• August 21, 2014

A Lonesome Minefield: College Presidents Discuss the Demands of the Job

The college presidency is an often-lonely place, where the only certainty is a pending ambush, a panel of academic leaders said here Monday.

During a panel discussion at the American Council on Education's 94th annual meeting, four college presidents described with some exhaustion the perils of a position that invites a constant spotlight. With one slip of the tongue, speaking to a lawmaker or even a parent at Wal-Mart, a president can be thrust into damage-control mode, said Nancy McCallin, president of the Colorado Community College System.

"As a president, you can't think out loud," she said. "You have to be very careful with what you say and what you do. You are an official. You have no private life."

The conference session, titled "Presidential Leadership—Lessons Learned," was moderated by Lawrence S. Bacow, former president of Tufts University. Joining him and Ms. McCallin on the dais were Edward L. Ayers, president of the University of Richmond, and Diana S. Natalicio, president of the University of Texas at El Paso.

In a recurring theme, the presidents described the "high-wire act" of college leadership as one that forces presidents to serve as cheerleaders, lobbyists, and even grief counselors. While they lead very different institutions, each of the presidents soberly answered that their "worst day" on the job was dealing with the death of a student. Beyond the "profound sadness," Ms. Natalicio said, there are often accompanying legal questions and demands that presidents try to make some sense of tragedy.

"Those days are just nightmares," said Ms. Natalicio, who has led the El Paso campus for 24 years.

Ms. McCallin's memories of dealing with tragedy were particularly vivid. In 2006 she received word that Mike Davis, then-president of Pueblo Community College, had disappeared while flying a private airplane in southwest Colorado. Ms. McCallin was on the phone with police officials when they told Mr. Davis's wife that her husband had perished.

"It's a pastoral element" of the job, she told an eerily quiet audience. "Nothing would prepare you for that."

There are elements of the job, however, that presidents can prepare for, Mr. Ayers said. Among them is the reality that presidents sometimes have to fire people, and it does not do any good to string that process along.

"If you have a hard personnel decision to make, make it early," he said. "It's an easier story for the person who is moving on" to say "we just had different agendas."

In other strategic advice, Mr. Bacow cautioned against coming into a presidency and immediately laying out a grand vision. Counterintuitively, he said, it is the worst thing a president can do.

"You put a big bulls-eye on your back if you do that," he said.

Rather than trumpet an early agenda, a new president might benefit from asking faculty and staff how they would change a college if they had "three wishes," Mr. Bacow added. Doing so not only helps a president to learn from those who have been at the institution longest, but also provides the president with some safe political distance from ideas he can rightly say came from someone else, Mr. Bacow said.

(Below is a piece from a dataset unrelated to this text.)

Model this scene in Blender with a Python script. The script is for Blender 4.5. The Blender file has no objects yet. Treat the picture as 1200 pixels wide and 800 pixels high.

"It was a safe way to float trial balloons without having to own things," he said of the shrewd approach.

While campus-level politics present their own challenges, one of the hardest things about being a president is accepting that it is a job without end, Mr. Ayers said. Trained as a historian, Mr. Ayers spoke with some nostalgia for the closure of finishing a book and sending it off to a publisher. The presidency offers no such sense of completion.

"You have the perpetual illusion of 'I could get caught up,'" he said.

Ms. Natalicio agreed that the duties of a president are endless, and the growing accountability demands from lawmakers have only added to the deluge of responsibilities and the "urgency" of the job. The notion of a president "ambling around campus" with a tweed jacket and a pipe could not be more antiquated, she said. Presidents are far more likely to be flying across the country raising money than reveling in the charms of a college.

"The quality of life of presidents has declined," Ms. Natalicio said. "Something's got to give."

But the pay is not too bad. Public college presidents earned a median total compensation of $375,442 in 2009-10, according to The Chronicle's most recent analysis. Private college leaders earned a median of $385,909 in 2009.